> TASK DESCRIPTION
Write out each line of the material again, word for word.
─── DATASET EXTRACT
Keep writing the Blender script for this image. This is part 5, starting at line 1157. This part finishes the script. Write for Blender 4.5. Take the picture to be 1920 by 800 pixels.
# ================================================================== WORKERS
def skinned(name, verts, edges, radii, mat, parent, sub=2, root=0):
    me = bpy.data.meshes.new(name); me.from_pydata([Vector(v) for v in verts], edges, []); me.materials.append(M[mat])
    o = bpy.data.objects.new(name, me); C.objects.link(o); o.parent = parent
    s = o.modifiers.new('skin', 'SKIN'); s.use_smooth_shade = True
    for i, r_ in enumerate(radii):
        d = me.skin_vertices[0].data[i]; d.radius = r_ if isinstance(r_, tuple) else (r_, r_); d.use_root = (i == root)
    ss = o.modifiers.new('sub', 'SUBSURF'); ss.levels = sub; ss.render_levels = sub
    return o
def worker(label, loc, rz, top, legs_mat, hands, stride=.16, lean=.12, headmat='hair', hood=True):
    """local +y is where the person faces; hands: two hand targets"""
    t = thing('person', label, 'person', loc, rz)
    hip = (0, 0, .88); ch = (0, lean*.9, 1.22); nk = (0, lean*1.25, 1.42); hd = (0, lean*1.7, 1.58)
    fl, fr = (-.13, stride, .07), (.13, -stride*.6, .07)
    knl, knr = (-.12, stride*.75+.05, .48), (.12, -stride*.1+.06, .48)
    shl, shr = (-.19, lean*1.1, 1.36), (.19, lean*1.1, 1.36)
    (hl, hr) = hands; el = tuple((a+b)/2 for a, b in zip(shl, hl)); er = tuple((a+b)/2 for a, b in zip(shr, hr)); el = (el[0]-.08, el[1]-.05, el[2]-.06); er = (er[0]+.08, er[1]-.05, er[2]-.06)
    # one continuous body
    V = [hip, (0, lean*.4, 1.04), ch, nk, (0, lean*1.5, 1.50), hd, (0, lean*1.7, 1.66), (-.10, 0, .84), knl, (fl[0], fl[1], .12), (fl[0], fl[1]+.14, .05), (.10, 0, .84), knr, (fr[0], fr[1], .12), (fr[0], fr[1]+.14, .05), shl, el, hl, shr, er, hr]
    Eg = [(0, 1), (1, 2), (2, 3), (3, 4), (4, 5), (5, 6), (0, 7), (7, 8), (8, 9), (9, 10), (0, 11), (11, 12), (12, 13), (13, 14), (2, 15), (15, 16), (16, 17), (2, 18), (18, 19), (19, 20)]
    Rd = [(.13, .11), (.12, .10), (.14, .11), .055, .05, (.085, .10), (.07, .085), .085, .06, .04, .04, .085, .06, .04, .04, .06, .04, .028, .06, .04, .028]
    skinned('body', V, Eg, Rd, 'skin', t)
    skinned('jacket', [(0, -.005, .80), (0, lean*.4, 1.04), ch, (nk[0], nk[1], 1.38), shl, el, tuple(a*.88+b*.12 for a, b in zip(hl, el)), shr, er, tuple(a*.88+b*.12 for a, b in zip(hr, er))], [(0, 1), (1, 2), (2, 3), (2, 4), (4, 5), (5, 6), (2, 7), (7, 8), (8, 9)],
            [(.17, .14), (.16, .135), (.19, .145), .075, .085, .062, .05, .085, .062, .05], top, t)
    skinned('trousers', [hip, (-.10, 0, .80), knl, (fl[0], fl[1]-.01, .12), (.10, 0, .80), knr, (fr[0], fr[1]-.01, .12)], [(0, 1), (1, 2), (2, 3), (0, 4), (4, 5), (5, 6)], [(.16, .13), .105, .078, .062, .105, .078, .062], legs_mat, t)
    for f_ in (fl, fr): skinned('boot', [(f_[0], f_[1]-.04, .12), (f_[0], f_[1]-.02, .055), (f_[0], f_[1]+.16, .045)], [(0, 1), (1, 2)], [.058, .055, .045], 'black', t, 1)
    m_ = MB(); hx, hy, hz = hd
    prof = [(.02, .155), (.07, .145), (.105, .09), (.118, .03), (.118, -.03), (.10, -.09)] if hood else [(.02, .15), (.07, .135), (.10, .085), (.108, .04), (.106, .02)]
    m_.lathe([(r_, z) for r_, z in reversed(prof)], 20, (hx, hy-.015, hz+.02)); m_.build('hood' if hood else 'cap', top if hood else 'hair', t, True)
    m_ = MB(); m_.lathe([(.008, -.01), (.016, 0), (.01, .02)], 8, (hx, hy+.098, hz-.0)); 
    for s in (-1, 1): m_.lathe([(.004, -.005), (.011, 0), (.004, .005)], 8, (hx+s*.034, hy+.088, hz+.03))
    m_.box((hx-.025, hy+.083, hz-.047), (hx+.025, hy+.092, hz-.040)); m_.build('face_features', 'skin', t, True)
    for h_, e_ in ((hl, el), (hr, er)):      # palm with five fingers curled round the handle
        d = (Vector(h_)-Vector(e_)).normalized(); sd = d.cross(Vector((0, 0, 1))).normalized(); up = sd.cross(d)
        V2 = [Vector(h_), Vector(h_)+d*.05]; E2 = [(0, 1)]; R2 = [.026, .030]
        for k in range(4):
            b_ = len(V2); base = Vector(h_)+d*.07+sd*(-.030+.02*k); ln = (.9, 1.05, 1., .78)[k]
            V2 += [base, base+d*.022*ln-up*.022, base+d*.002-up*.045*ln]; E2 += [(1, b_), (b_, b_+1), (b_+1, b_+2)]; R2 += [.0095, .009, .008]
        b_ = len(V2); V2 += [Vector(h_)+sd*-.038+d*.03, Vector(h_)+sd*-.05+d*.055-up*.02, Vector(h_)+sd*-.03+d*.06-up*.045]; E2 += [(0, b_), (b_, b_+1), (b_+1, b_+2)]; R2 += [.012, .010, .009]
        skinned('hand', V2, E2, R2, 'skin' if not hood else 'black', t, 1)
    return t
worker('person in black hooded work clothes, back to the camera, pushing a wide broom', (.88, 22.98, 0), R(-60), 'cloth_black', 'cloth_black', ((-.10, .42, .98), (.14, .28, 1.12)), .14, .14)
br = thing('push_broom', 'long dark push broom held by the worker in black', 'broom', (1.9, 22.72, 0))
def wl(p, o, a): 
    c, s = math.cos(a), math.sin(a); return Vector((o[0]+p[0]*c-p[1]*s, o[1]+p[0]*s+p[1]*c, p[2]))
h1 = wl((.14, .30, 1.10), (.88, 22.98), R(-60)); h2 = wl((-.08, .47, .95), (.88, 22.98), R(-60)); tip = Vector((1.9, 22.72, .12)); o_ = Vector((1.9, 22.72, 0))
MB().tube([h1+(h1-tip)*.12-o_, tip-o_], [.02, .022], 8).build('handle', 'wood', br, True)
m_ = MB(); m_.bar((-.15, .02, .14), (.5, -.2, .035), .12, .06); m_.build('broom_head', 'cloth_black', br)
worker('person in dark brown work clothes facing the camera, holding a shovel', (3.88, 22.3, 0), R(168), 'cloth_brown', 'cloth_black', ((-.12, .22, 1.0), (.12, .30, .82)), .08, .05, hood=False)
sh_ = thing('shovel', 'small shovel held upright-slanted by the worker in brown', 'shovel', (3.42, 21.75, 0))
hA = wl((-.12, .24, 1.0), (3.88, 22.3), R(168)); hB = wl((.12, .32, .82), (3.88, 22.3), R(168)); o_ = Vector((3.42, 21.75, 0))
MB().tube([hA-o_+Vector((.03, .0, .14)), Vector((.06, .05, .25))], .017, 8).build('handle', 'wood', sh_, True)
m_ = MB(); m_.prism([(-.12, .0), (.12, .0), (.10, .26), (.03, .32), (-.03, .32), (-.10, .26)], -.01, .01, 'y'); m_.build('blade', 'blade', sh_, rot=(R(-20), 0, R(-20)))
──────
> EXERCISE SOLUTION
Keep writing the Blender script for this image. This is part 5, starting at line 1157. This part finishes the script. Write for Blender 4.5. Take the picture to be 1920 by 800 pixels.
# ================================================================== WORKERS
def skinned(name, verts, edges, radii, mat, parent, sub=2, root=0):
    me = bpy.data.meshes.new(name); me.from_pydata([Vector(v) for v in verts], edges, []); me.materials.append(M[mat])
    o = bpy.data.objects.new(name, me); C.objects.link(o); o.parent = parent
    s = o.modifiers.new('skin', 'SKIN'); s.use_smooth_shade = True
    for i, r_ in enumerate(radii):
        d = me.skin_vertices[0].data[i]; d.radius = r_ if isinstance(r_, tuple) else (r_, r_); d.use_root = (i == root)
    ss = o.modifiers.new('sub', 'SUBSURF'); ss.levels = sub; ss.render_levels = sub
    return o
def worker(label, loc, rz, top, legs_mat, hands, stride=.16, lean=.12, headmat='hair', hood=True):
    """local +y is where the person faces; hands: two hand targets"""
    t = thing('person', label, 'person', loc, rz)
    hip = (0, 0, .88); ch = (0, lean*.9, 1.22); nk = (0, lean*1.25, 1.42); hd = (0, lean*1.7, 1.58)
    fl, fr = (-.13, stride, .07), (.13, -stride*.6, .07)
    knl, knr = (-.12, stride*.75+.05, .48), (.12, -stride*.1+.06, .48)
    shl, shr = (-.19, lean*1.1, 1.36), (.19, lean*1.1, 1.36)
    (hl, hr) = hands; el = tuple((a+b)/2 for a, b in zip(shl, hl)); er = tuple((a+b)/2 for a, b in zip(shr, hr)); el = (el[0]-.08, el[1]-.05, el[2]-.06); er = (er[0]+.08, er[1]-.05, er[2]-.06)
    # one continuous body
    V = [hip, (0, lean*.4, 1.04), ch, nk, (0, lean*1.5, 1.50), hd, (0, lean*1.7, 1.66), (-.10, 0, .84), knl, (fl[0], fl[1], .12), (fl[0], fl[1]+.14, .05), (.10, 0, .84), knr, (fr[0], fr[1], .12), (fr[0], fr[1]+.14, .05), shl, el, hl, shr, er, hr]
    Eg = [(0, 1), (1, 2), (2, 3), (3, 4), (4, 5), (5, 6), (0, 7), (7, 8), (8, 9), (9, 10), (0, 11), (11, 12), (12, 13), (13, 14), (2, 15), (15, 16), (16, 17), (2, 18), (18, 19), (19, 20)]
    Rd = [(.13, .11), (.12, .10), (.14, .11), .055, .05, (.085, .10), (.07, .085), .085, .06, .04, .04, .085, .06, .04, .04, .06, .04, .028, .06, .04, .028]
    skinned('body', V, Eg, Rd, 'skin', t)
    skinned('jacket', [(0, -.005, .80), (0, lean*.4, 1.04), ch, (nk[0], nk[1], 1.38), shl, el, tuple(a*.88+b*.12 for a, b in zip(hl, el)), shr, er, tuple(a*.88+b*.12 for a, b in zip(hr, er))], [(0, 1), (1, 2), (2, 3), (2, 4), (4, 5), (5, 6), (2, 7), (7, 8), (8, 9)],
            [(.17, .14), (.16, .135), (.19, .145), .075, .085, .062, .05, .085, .062, .05], top, t)
    skinned('trousers', [hip, (-.10, 0, .80), knl, (fl[0], fl[1]-.01, .12), (.10, 0, .80), knr, (fr[0], fr[1]-.01, .12)], [(0, 1), (1, 2), (2, 3), (0, 4), (4, 5), (5, 6)], [(.16, .13), .105, .078, .062, .105, .078, .062], legs_mat, t)
    for f_ in (fl, fr): skinned('boot', [(f_[0], f_[1]-.04, .12), (f_[0], f_[1]-.02, .055), (f_[0], f_[1]+.16, .045)], [(0, 1), (1, 2)], [.058, .055, .045], 'black', t, 1)
    m_ = MB(); hx, hy, hz = hd
    prof = [(.02, .155), (.07, .145), (.105, .09), (.118, .03), (.118, -.03), (.10, -.09)] if hood else [(.02, .15), (.07, .135), (.10, .085), (.108, .04), (.106, .02)]
    m_.lathe([(r_, z) for r_, z in reversed(prof)], 20, (hx, hy-.015, hz+.02)); m_.build('hood' if hood else 'cap', top if hood else 'hair', t, True)
    m_ = MB(); m_.lathe([(.008, -.01), (.016, 0), (.01, .02)], 8, (hx, hy+.098, hz-.0)); 
    for s in (-1, 1): m_.lathe([(.004, -.005), (.011, 0), (.004, .005)], 8, (hx+s*.034, hy+.088, hz+.03))
    m_.box((hx-.025, hy+.083, hz-.047), (hx+.025, hy+.092, hz-.040)); m_.build('face_features', 'skin', t, True)
    for h_, e_ in ((hl, el), (hr, er)):      # palm with five fingers curled round the handle
        d = (Vector(h_)-Vector(e_)).normalized(); sd = d.cross(Vector((0, 0, 1))).normalized(); up = sd.cross(d)
        V2 = [Vector(h_), Vector(h_)+d*.05]; E2 = [(0, 1)]; R2 = [.026, .030]
        for k in range(4):
            b_ = len(V2); base = Vector(h_)+d*.07+sd*(-.030+.02*k); ln = (.9, 1.05, 1., .78)[k]
            V2 += [base, base+d*.022*ln-up*.022, base+d*.002-up*.045*ln]; E2 += [(1, b_), (b_, b_+1), (b_+1, b_+2)]; R2 += [.0095, .009, .008]
        b_ = len(V2); V2 += [Vector(h_)+sd*-.038+d*.03, Vector(h_)+sd*-.05+d*.055-up*.02, Vector(h_)+sd*-.03+d*.06-up*.045]; E2 += [(0, b_), (b_, b_+1), (b_+1, b_+2)]; R2 += [.012, .010, .009]
        skinned('hand', V2, E2, R2, 'skin' if not hood else 'black', t, 1)
    return t
worker('person in black hooded work clothes, back to the camera, pushing a wide broom', (.88, 22.98, 0), R(-60), 'cloth_black', 'cloth_black', ((-.10, .42, .98), (.14, .28, 1.12)), .14, .14)
br = thing('push_broom', 'long dark push broom held by the worker in black', 'broom', (1.9, 22.72, 0))
def wl(p, o, a): 
    c, s = math.cos(a), math.sin(a); return Vector((o[0]+p[0]*c-p[1]*s, o[1]+p[0]*s+p[1]*c, p[2]))
h1 = wl((.14, .30, 1.10), (.88, 22.98), R(-60)); h2 = wl((-.08, .47, .95), (.88, 22.98), R(-60)); tip = Vector((1.9, 22.72, .12)); o_ = Vector((1.9, 22.72, 0))
MB().tube([h1+(h1-tip)*.12-o_, tip-o_], [.02, .022], 8).build('handle', 'wood', br, True)
m_ = MB(); m_.bar((-.15, .02, .14), (.5, -.2, .035), .12, .06); m_.build('broom_head', 'cloth_black', br)
worker('person in dark brown work clothes facing the camera, holding a shovel', (3.88, 22.3, 0), R(168), 'cloth_brown', 'cloth_black', ((-.12, .22, 1.0), (.12, .30, .82)), .08, .05, hood=False)
sh_ = thing('shovel', 'small shovel held upright-slanted by the worker in brown', 'shovel', (3.42, 21.75, 0))
hA = wl((-.12, .24, 1.0), (3.88, 22.3), R(168)); hB = wl((.12, .32, .82), (3.88, 22.3), R(168)); o_ = Vector((3.42, 21.75, 0))
MB().tube([hA-o_+Vector((.03, .0, .14)), Vector((.06, .05, .25))], .017, 8).build('handle', 'wood', sh_, True)
m_ = MB(); m_.prism([(-.12, .0), (.12, .0), (.10, .26), (.03, .32), (-.03, .32), (-.10, .26)], -.01, .01, 'y'); m_.build('blade', 'blade', sh_, rot=(R(-20), 0, R(-20)))